* [Stated exercise]
Quote the full listing word for word.

BEGIN

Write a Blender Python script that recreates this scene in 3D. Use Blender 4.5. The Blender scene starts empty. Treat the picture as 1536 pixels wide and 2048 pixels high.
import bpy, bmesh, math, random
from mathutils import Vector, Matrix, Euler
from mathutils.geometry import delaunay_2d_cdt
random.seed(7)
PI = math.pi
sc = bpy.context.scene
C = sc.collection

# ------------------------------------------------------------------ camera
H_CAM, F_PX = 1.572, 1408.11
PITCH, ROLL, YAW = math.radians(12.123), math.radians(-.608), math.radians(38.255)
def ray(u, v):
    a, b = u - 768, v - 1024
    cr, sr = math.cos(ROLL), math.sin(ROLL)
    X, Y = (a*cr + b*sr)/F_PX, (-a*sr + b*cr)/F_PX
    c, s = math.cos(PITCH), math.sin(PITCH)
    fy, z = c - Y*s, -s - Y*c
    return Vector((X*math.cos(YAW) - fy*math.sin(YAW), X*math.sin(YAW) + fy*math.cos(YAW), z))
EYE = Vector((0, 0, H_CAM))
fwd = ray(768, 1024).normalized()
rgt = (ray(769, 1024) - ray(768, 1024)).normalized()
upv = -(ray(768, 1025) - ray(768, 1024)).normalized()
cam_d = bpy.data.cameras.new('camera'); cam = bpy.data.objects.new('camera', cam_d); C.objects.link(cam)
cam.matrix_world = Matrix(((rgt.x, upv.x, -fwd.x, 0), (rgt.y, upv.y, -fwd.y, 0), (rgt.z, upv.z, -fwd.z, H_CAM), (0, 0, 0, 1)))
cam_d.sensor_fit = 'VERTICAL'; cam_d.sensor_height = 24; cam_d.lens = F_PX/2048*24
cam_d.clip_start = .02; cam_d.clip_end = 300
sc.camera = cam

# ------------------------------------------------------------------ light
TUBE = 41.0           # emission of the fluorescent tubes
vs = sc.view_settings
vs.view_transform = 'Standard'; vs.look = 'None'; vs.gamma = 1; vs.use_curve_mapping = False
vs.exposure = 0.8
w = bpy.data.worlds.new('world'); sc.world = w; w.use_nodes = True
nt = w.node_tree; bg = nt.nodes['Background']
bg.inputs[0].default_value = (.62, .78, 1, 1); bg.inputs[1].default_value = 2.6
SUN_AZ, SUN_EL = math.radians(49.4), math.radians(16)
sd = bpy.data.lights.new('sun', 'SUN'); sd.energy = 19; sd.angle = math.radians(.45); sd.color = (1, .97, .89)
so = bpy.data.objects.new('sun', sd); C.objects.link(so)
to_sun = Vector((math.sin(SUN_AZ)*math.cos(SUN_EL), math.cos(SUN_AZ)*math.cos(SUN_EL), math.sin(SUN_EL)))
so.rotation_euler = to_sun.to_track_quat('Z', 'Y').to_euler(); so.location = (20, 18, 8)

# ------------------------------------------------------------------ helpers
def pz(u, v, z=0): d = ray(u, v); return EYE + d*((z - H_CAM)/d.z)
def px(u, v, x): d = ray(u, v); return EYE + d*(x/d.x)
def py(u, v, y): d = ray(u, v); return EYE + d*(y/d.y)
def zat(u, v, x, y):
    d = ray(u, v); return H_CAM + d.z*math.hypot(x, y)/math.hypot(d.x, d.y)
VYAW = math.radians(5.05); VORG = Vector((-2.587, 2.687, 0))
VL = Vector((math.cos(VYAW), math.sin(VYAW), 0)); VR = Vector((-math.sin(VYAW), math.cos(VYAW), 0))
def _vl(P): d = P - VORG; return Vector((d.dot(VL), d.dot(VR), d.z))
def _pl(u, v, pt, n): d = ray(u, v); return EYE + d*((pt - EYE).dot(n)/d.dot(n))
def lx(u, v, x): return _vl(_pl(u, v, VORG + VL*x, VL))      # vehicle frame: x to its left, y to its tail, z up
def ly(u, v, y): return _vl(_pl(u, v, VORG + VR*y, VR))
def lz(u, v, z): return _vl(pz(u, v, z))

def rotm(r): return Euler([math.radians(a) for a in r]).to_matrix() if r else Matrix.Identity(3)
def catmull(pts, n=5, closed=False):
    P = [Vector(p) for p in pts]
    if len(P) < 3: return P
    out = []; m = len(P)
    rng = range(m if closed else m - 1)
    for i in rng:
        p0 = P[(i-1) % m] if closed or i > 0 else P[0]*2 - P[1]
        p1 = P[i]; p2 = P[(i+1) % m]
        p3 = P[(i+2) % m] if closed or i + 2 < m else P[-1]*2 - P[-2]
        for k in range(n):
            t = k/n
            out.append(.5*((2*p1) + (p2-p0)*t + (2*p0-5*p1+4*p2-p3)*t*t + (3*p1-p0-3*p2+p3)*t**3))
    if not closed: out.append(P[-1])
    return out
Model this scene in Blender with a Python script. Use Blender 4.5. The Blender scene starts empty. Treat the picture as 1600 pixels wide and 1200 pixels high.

END

* [Reply]
Write a Blender Python script that recreates this scene in 3D. Use Blender 4.5. The Blender scene starts empty. Treat the picture as 1536 pixels wide and 2048 pixels high.
import bpy, bmesh, math, random
from mathutils import Vector, Matrix, Euler
from mathutils.geometry import delaunay_2d_cdt
random.seed(7)
PI = math.pi
sc = bpy.context.scene
C = sc.collection

# ------------------------------------------------------------------ camera
H_CAM, F_PX = 1.572, 1408.11
PITCH, ROLL, YAW = math.radians(12.123), math.radians(-.608), math.radians(38.255)
def ray(u, v):
    a, b = u - 768, v - 1024
    cr, sr = math.cos(ROLL), math.sin(ROLL)
    X, Y = (a*cr + b*sr)/F_PX, (-a*sr + b*cr)/F_PX
    c, s = math.cos(PITCH), math.sin(PITCH)
    fy, z = c - Y*s, -s - Y*c
    return Vector((X*math.cos(YAW) - fy*math.sin(YAW), X*math.sin(YAW) + fy*math.cos(YAW), z))
EYE = Vector((0, 0, H_CAM))
fwd = ray(768, 1024).normalized()
rgt = (ray(769, 1024) - ray(768, 1024)).normalized()
upv = -(ray(768, 1025) - ray(768, 1024)).normalized()
cam_d = bpy.data.cameras.new('camera'); cam = bpy.data.objects.new('camera', cam_d); C.objects.link(cam)
cam.matrix_world = Matrix(((rgt.x, upv.x, -fwd.x, 0), (rgt.y, upv.y, -fwd.y, 0), (rgt.z, upv.z, -fwd.z, H_CAM), (0, 0, 0, 1)))
cam_d.sensor_fit = 'VERTICAL'; cam_d.sensor_height = 24; cam_d.lens = F_PX/2048*24
cam_d.clip_start = .02; cam_d.clip_end = 300
sc.camera = cam

# ------------------------------------------------------------------ light
TUBE = 41.0           # emission of the fluorescent tubes
vs = sc.view_settings
vs.view_transform = 'Standard'; vs.look = 'None'; vs.gamma = 1; vs.use_curve_mapping = False
vs.exposure = 0.8
w = bpy.data.worlds.new('world'); sc.world = w; w.use_nodes = True
nt = w.node_tree; bg = nt.nodes['Background']
bg.inputs[0].default_value = (.62, .78, 1, 1); bg.inputs[1].default_value = 2.6
SUN_AZ, SUN_EL = math.radians(49.4), math.radians(16)
sd = bpy.data.lights.new('sun', 'SUN'); sd.energy = 19; sd.angle = math.radians(.45); sd.color = (1, .97, .89)
so = bpy.data.objects.new('sun', sd); C.objects.link(so)
to_sun = Vector((math.sin(SUN_AZ)*math.cos(SUN_EL), math.cos(SUN_AZ)*math.cos(SUN_EL), math.sin(SUN_EL)))
so.rotation_euler = to_sun.to_track_quat('Z', 'Y').to_euler(); so.location = (20, 18, 8)

# ------------------------------------------------------------------ helpers
def pz(u, v, z=0): d = ray(u, v); return EYE + d*((z - H_CAM)/d.z)
def px(u, v, x): d = ray(u, v); return EYE + d*(x/d.x)
def py(u, v, y): d = ray(u, v); return EYE + d*(y/d.y)
def zat(u, v, x, y):
    d = ray(u, v); return H_CAM + d.z*math.hypot(x, y)/math.hypot(d.x, d.y)
VYAW = math.radians(5.05); VORG = Vector((-2.587, 2.687, 0))
VL = Vector((math.cos(VYAW), math.sin(VYAW), 0)); VR = Vector((-math.sin(VYAW), math.cos(VYAW), 0))
def _vl(P): d = P - VORG; return Vector((d.dot(VL), d.dot(VR), d.z))
def _pl(u, v, pt, n): d = ray(u, v); return EYE + d*((pt - EYE).dot(n)/d.dot(n))
def lx(u, v, x): return _vl(_pl(u, v, VORG + VL*x, VL))      # vehicle frame: x to its left, y to its tail, z up
def ly(u, v, y): return _vl(_pl(u, v, VORG + VR*y, VR))
def lz(u, v, z): return _vl(pz(u, v, z))

def rotm(r): return Euler([math.radians(a) for a in r]).to_matrix() if r else Matrix.Identity(3)
def catmull(pts, n=5, closed=False):
    P = [Vector(p) for p in pts]
    if len(P) < 3: return P
    out = []; m = len(P)
    rng = range(m if closed else m - 1)
    for i in rng:
        p0 = P[(i-1) % m] if closed or i > 0 else P[0]*2 - P[1]
        p1 = P[i]; p2 = P[(i+1) % m]
        p3 = P[(i+2) % m] if closed or i + 2 < m else P[-1]*2 - P[-2]
        for k in range(n):
            t = k/n
            out.append(.5*((2*p1) + (p2-p0)*t + (2*p0-5*p1+4*p2-p3)*t*t + (3*p1-p0-3*p2+p3)*t**3))
    if not closed: out.append(P[-1])
    return out
Model this scene in Blender with a Python script. Use Blender 4.5. The Blender scene starts empty. Treat the picture as 1600 pixels wide and 1200 pixels high.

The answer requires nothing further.